::: Raw data :::
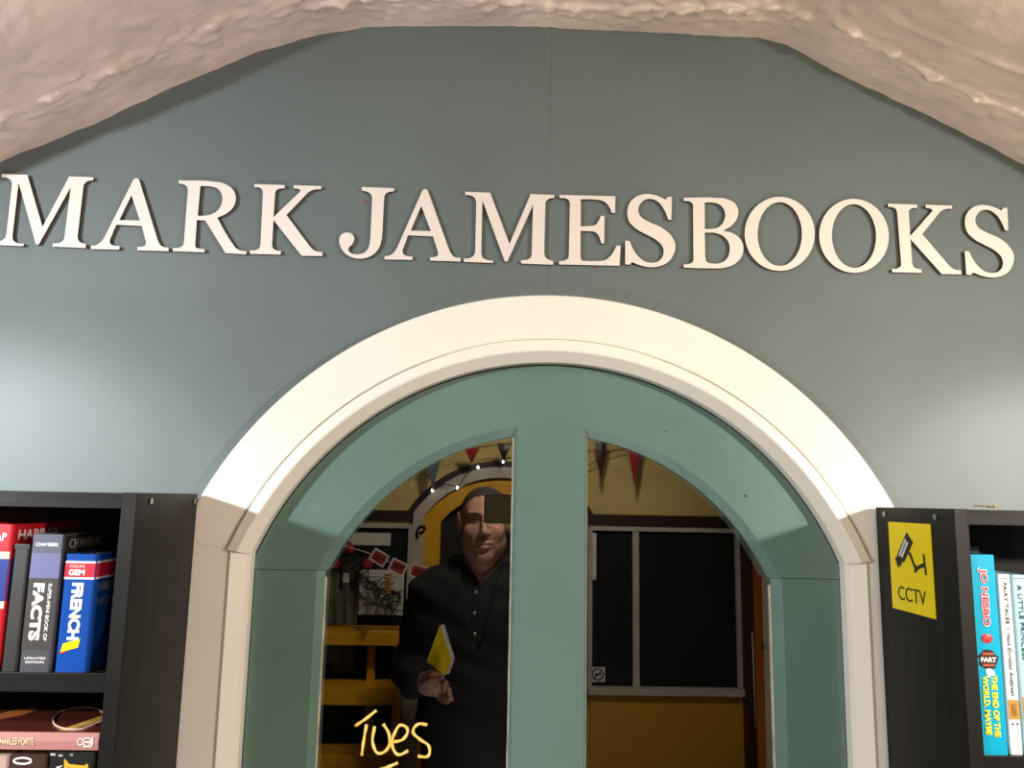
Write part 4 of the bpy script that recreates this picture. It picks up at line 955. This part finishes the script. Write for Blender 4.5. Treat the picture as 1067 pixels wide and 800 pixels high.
def shirtf(X, Y, Z):
    d = torsof(X, Y, Z, .008)
    d = smin(d, cap(X, Y, Z, (-.010, -1.478, 1.34), (-.010, -1.475, 1.395), .072, .068), .02)
    v = np.maximum(np.abs(X + .014) - np.maximum(0, (Z - 1.335) * .75), -(Y + 1.46))
    d = np.maximum(d, -v); d = np.maximum(d, Z - 1.395)
    return np.maximum(d, .90 - Z)
surface_nets(shirtf, (-.25, -1.640, .88), (.25, -1.330, 1.43), .0060, 'shirt', M['shirt'], pe)
def trousf(X, Y, Z):
    d = legsf(X, Y, Z, ell(X, Y, Z, (-.010, -1.480, .93), (.165, .120, .13)), .014) + folds(X, Y, Z, .004)
    return np.maximum(np.maximum(d, Z - .98), .045 - Z)
surface_nets(trousf, (-.22, -1.62, .03), (.20, -1.33, 1.0), .008, 'trousers', mk((0.014, 0.014, 0.016), .85), pe)
def shoef(X, Y, Z):
    ax = np.abs(X + .010)
    d = cap(ax, Y, Z, (.100, -1.515, .045), (.114, -1.335, .036), .048, .036)
    return np.maximum(smin(d, cap(ax, Y, Z, (.100, -1.495, .06), (.100, -1.495, .10), .044, .040), .02), -Z + .001)
surface_nets(shoef, (-.20, -1.60, -.01), (.19, -1.27, .16), .006, 'shoes', mk((0.010, 0.009, 0.008), .35), pe)
for z, x in ((1.316, -.030), (1.256, -.033), (1.196, -.030)):
    bm = bmesh.new(); bmesh.ops.create_icosphere(bm, subdivisions=2, radius=.0055)
    yb = -1.360 if z < 1.3 else -1.378
    for v in bm.verts: v.co = Vector((x + v.co.x, yb + v.co.y * .4, z + v.co.z))
    b_ = finish('button', bm, M['screw'], pe, True)
for s in (-1, 1):
    bm = bmesh.new(); bmesh.ops.create_icosphere(bm, subdivisions=2, radius=1)
    for v in bm.verts: v.co = Vector((HX + s * .031 + v.co.x * .0085, HY + .0790 + v.co.y * .0035, HZ + .0005 + v.co.z * .0032))
    finish('eye', bm, mk((0.03, 0.02, 0.02), .25), pe, True)
    tube('eyebrow', [(HX + s * .016, HY + .0905, HZ + .018), (HX + s * .032, HY + .0875, HZ + .021), (HX + s * .046, HY + .078, HZ + .017)], .0030, M['hair'], pe, 6)
# phone held up; the lens corner is where the picture was taken from
ph = empty('smartphone', (0.067, -1.012, 1.572), 'dark smartphone held up sideways in the photographer\'s raised hand', 'phone')
bm = bmesh.new(); add_box(bm, (-0.0095, -1.0180, 1.5360), (0.1450, -1.0095, 1.6100), .0035, 3); finish('body_shell', bm, M['black'], ph)
bm = bmesh.new(); add_box(bm, (-0.0060, -1.0098, 1.5395), (0.1415, -1.0090, 1.6065), .0003, 1); finish('back_glass', bm, M['phone'], ph)
# yellow book in the left hand
bk = empty('yellow_book', (-0.125, -1.245, 1.10), 'bright yellow book held by the man in his lowered hand', 'book')
Q = [(-0.1290, 1.2410), (-0.1629, 1.1397), (-0.1093, 1.1025), (-0.0950, 1.1455)]
def slab(name, pts, y0, y1, dx, mat):
    bm = bmesh.new(); a = [bm.verts.new((x, y0, z)) for x, z in pts]; b = [bm.verts.new((x + dx, y1, z + dx * .15)) for x, z in pts]
    for j in range(4): bm.faces.new((a[j], b[j], b[(j + 1) % 4], a[(j + 1) % 4]))
    bm.faces.new(a); bm.faces.new(b[::-1]); return finish(name, bm, mat, bk)
sh = lambda d: [(x + d, z + d * .15) for x, z in Q]
slab('front_cover', sh(0), -1.2400, -1.2410, .0008, M['yellow'])
slab('page_block', [(x * .97 + (-.124) * .03, z * .97 + 1.157 * .03) for x, z in sh(.0008)], -1.2412, -1.2510, .0105, M['paper'])
slab('back_cover', sh(.0115), -1.2512, -1.2522, .0008, mk((0.30, 0.16, 0.05)))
:::
- [Exercise goal]
Set down all the data again exactly as above, pictures excluded.

- [Task result]
Write part 4 of the bpy script that recreates this picture. It picks up at line 955. This part finishes the script. Write for Blender 4.5. Treat the picture as 1067 pixels wide and 800 pixels high.
def shirtf(X, Y, Z):
    d = torsof(X, Y, Z, .008)
    d = smin(d, cap(X, Y, Z, (-.010, -1.478, 1.34), (-.010, -1.475, 1.395), .072, .068), .02)
    v = np.maximum(np.abs(X + .014) - np.maximum(0, (Z - 1.335) * .75), -(Y + 1.46))
    d = np.maximum(d, -v); d = np.maximum(d, Z - 1.395)
    return np.maximum(d, .90 - Z)
surface_nets(shirtf, (-.25, -1.640, .88), (.25, -1.330, 1.43), .0060, 'shirt', M['shirt'], pe)
def trousf(X, Y, Z):
    d = legsf(X, Y, Z, ell(X, Y, Z, (-.010, -1.480, .93), (.165, .120, .13)), .014) + folds(X, Y, Z, .004)
    return np.maximum(np.maximum(d, Z - .98), .045 - Z)
surface_nets(trousf, (-.22, -1.62, .03), (.20, -1.33, 1.0), .008, 'trousers', mk((0.014, 0.014, 0.016), .85), pe)
def shoef(X, Y, Z):
    ax = np.abs(X + .010)
    d = cap(ax, Y, Z, (.100, -1.515, .045), (.114, -1.335, .036), .048, .036)
    return np.maximum(smin(d, cap(ax, Y, Z, (.100, -1.495, .06), (.100, -1.495, .10), .044, .040), .02), -Z + .001)
surface_nets(shoef, (-.20, -1.60, -.01), (.19, -1.27, .16), .006, 'shoes', mk((0.010, 0.009, 0.008), .35), pe)
for z, x in ((1.316, -.030), (1.256, -.033), (1.196, -.030)):
    bm = bmesh.new(); bmesh.ops.create_icosphere(bm, subdivisions=2, radius=.0055)
    yb = -1.360 if z < 1.3 else -1.378
    for v in bm.verts: v.co = Vector((x + v.co.x, yb + v.co.y * .4, z + v.co.z))
    b_ = finish('button', bm, M['screw'], pe, True)
for s in (-1, 1):
    bm = bmesh.new(); bmesh.ops.create_icosphere(bm, subdivisions=2, radius=1)
    for v in bm.verts: v.co = Vector((HX + s * .031 + v.co.x * .0085, HY + .0790 + v.co.y * .0035, HZ + .0005 + v.co.z * .0032))
    finish('eye', bm, mk((0.03, 0.02, 0.02), .25), pe, True)
    tube('eyebrow', [(HX + s * .016, HY + .0905, HZ + .018), (HX + s * .032, HY + .0875, HZ + .021), (HX + s * .046, HY + .078, HZ + .017)], .0030, M['hair'], pe, 6)
# phone held up; the lens corner is where the picture was taken from
ph = empty('smartphone', (0.067, -1.012, 1.572), 'dark smartphone held up sideways in the photographer\'s raised hand', 'phone')
bm = bmesh.new(); add_box(bm, (-0.0095, -1.0180, 1.5360), (0.1450, -1.0095, 1.6100), .0035, 3); finish('body_shell', bm, M['black'], ph)
bm = bmesh.new(); add_box(bm, (-0.0060, -1.0098, 1.5395), (0.1415, -1.0090, 1.6065), .0003, 1); finish('back_glass', bm, M['phone'], ph)
# yellow book in the left hand
bk = empty('yellow_book', (-0.125, -1.245, 1.10), 'bright yellow book held by the man in his lowered hand', 'book')
Q = [(-0.1290, 1.2410), (-0.1629, 1.1397), (-0.1093, 1.1025), (-0.0950, 1.1455)]
def slab(name, pts, y0, y1, dx, mat):
    bm = bmesh.new(); a = [bm.verts.new((x, y0, z)) for x, z in pts]; b = [bm.verts.new((x + dx, y1, z + dx * .15)) for x, z in pts]
    for j in range(4): bm.faces.new((a[j], b[j], b[(j + 1) % 4], a[(j + 1) % 4]))
    bm.faces.new(a); bm.faces.new(b[::-1]); return finish(name, bm, mat, bk)
sh = lambda d: [(x + d, z + d * .15) for x, z in Q]
slab('front_cover', sh(0), -1.2400, -1.2410, .0008, M['yellow'])
slab('page_block', [(x * .97 + (-.124) * .03, z * .97 + 1.157 * .03) for x, z in sh(.0008)], -1.2412, -1.2510, .0105, M['paper'])
slab('back_cover', sh(.0115), -1.2512, -1.2522, .0008, mk((0.30, 0.16, 0.05)))